Unexpected By-products of Industrial Research. Current industrial investigations of the Western Electric Company in their great manufacturing plant at Hawthorne, a suburb of Chicago, are in point. The story is told in the Personnel Journal for February, 1930, by G. A. Pennock, M. L. Putnam, and Elton Mayo. These studies were initiated nearly four years ago, when a small group of women relay assemblers were separated from the other employees in this department, and a series of observations and experiments was begun for the purpose of accurately determining individual variations in output and the relationship of these ups and downs to conditions of work - particularly to such factors as method of payment, length of working day and working week, nutrition, sleep, length and distribution of rest periods, and the like.

The procedure required that conditions be maintained as nearly constant as possible for a period of weeks, followed by the introduction of a single change, such as provision for a light lunch at the time of the mid-morning rest pause. After a while another change was introduced, such as shortening or lengthening the working day. All this time, each worker's output was automatically recorded minute by minute. There was no pressure to speed up, no driving by the supervisor. But the workers were encouraged to tell how they felt, to comment on what they liked and disliked about the situation, and also to mention anything that happened outside of working hours which might be useful in accounting for their fluctuations in working efficiency.

The outcome has been astonishing. Workers' earnings and satisfactions improved far beyond expectation, and in some degree quite independently of the changes made in physical working conditions. While information of real value regarding optimal number, length, and distribution of rest periods, mid-morning lunches, and similar variables was secured, the management attaches far greater importance to what this experiment has revealed regarding the characteristics of effective supervision. Indeed, a systematic effort is now being made, through a program of employee interviewing and a new type of supervisory training, to extend throughout the works to all the 40,000 employees some of the benefits that were first brought clearly to light in this modest experiment. Here, as in many scientific researches, the unexpected by-products have far exceeded in value the direct returns, important as those have been.

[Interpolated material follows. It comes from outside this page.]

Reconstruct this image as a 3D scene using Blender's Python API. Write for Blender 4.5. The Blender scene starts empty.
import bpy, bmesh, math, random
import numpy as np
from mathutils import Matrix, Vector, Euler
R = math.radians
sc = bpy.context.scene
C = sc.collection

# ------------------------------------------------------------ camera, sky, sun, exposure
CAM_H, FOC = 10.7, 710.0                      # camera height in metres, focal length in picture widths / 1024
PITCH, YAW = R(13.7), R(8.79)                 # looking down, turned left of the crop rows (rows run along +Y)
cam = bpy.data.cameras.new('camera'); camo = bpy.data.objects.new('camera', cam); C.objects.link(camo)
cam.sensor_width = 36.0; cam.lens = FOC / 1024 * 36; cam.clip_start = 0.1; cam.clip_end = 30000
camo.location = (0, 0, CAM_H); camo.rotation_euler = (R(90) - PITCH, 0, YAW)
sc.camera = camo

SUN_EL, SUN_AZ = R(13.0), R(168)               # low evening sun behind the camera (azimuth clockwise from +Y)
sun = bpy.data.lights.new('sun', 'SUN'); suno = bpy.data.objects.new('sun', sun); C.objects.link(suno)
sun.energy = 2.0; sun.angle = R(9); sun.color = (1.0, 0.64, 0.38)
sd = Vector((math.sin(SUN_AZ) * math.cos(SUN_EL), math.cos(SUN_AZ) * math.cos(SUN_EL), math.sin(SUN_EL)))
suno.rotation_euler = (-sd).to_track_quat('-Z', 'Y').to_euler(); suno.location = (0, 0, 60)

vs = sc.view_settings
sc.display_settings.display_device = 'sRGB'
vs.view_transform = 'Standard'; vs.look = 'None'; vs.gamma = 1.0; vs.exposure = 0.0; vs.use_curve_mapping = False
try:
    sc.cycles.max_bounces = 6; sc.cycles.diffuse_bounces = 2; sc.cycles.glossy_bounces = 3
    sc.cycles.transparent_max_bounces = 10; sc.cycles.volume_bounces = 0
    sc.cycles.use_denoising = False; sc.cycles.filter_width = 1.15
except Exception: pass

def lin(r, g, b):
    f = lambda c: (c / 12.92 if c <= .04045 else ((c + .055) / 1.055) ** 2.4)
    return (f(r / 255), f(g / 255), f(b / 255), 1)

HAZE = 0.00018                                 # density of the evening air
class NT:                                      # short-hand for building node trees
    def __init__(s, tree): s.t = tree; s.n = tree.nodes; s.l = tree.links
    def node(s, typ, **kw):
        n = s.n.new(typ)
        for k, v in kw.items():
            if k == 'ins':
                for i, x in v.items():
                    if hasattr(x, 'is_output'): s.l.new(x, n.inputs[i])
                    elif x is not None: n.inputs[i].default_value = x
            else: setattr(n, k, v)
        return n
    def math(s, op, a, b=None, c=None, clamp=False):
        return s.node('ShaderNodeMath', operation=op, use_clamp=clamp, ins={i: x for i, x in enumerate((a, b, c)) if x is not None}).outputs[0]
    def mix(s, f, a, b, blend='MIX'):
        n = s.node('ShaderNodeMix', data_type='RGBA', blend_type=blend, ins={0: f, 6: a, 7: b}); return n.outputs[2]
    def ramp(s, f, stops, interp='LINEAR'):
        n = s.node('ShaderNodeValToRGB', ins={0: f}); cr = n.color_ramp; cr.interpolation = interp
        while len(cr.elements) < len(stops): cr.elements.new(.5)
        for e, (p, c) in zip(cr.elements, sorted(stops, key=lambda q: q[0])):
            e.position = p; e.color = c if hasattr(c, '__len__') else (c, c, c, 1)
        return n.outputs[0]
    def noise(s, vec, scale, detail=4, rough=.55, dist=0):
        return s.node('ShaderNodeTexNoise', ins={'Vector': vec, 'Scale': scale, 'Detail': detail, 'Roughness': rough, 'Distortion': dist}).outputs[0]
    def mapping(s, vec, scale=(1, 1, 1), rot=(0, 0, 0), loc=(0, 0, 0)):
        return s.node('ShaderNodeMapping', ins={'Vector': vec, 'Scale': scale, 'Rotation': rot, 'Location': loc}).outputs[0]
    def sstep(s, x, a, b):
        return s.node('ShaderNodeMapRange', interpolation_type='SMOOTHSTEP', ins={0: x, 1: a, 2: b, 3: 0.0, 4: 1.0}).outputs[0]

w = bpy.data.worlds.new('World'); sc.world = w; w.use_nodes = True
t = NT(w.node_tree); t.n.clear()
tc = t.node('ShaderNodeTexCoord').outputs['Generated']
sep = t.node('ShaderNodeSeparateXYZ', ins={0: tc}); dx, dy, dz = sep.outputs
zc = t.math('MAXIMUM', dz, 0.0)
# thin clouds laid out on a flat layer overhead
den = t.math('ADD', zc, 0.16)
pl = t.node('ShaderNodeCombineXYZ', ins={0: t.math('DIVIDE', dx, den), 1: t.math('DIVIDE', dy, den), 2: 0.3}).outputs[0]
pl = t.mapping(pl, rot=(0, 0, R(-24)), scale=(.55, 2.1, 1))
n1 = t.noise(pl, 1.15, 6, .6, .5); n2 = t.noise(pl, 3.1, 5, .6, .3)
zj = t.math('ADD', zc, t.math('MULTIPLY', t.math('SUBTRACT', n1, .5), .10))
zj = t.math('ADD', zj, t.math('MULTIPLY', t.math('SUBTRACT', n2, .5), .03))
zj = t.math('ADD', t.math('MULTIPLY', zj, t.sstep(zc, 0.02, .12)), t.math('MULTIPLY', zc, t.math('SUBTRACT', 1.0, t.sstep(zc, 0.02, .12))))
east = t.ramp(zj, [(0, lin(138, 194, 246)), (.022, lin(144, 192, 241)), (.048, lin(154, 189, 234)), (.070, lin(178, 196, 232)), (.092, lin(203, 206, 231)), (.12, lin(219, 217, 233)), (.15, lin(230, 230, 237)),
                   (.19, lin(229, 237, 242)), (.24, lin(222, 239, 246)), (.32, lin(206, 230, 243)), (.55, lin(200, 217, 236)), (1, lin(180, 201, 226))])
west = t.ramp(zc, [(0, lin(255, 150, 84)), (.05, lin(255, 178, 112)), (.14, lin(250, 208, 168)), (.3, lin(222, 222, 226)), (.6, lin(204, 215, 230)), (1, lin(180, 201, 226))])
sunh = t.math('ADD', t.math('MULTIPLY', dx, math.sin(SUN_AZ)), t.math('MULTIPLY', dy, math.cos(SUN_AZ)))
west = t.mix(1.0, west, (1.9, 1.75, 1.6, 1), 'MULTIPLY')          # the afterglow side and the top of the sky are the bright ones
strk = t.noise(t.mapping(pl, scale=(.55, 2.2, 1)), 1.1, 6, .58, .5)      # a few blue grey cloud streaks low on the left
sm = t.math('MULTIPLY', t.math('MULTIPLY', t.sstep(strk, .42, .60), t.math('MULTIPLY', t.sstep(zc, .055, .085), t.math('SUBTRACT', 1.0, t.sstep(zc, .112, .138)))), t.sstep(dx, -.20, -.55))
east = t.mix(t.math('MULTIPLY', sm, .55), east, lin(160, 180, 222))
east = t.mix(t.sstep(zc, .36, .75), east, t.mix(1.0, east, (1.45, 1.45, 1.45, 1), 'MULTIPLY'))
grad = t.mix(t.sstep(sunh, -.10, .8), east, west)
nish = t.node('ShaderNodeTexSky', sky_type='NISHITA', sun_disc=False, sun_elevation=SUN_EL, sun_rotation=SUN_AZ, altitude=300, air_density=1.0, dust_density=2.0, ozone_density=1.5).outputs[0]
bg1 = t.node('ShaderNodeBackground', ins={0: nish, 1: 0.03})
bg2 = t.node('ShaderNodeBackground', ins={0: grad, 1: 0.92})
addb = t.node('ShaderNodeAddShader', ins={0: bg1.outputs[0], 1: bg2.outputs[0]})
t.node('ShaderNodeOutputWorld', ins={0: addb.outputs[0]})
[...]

Gradually industry is realizing the great potentialities of such experiments as these. Management is carrying over into the realm of human behavior the same scientific ideals that it has long demanded of the chemist, the metallurgist, and the engineer. In so doing, it has taken steps toward the development of a well-rounded industrial psychology.

Relation of Industrial Psychology to Allied Fields. The aims of industrial psychology have a great deal in common with those of the mental hygiene movement on the one hand, and of scientific management on the other. When a psychiatrist approaches the personnel problems of a vast mercantile organization, he is not only plunged at once into those familiar problems of emotional maladjustment with which the physician of the mind has largely been preoccupied; he also faces many practical details of supervisory training and executive organization, not to mention the whole range of practices and techniques designed to select employees for particular duties and to adjust them to occupations in which their natural abilities and predilections find the greatest opportunity.

The expert in scientific management also, faced with the necessity of securing maximum output at minimum cost in order that the enterprise may prosper and continue to furnish steady employment, realizes that morale is essential, that excessive labor turnover is inordinately expensive, that industrial accidents due to worry and other preoccupations are an avoidable waste, and that the highest productivity can be obtained only with a vocationally well-adjusted personnel.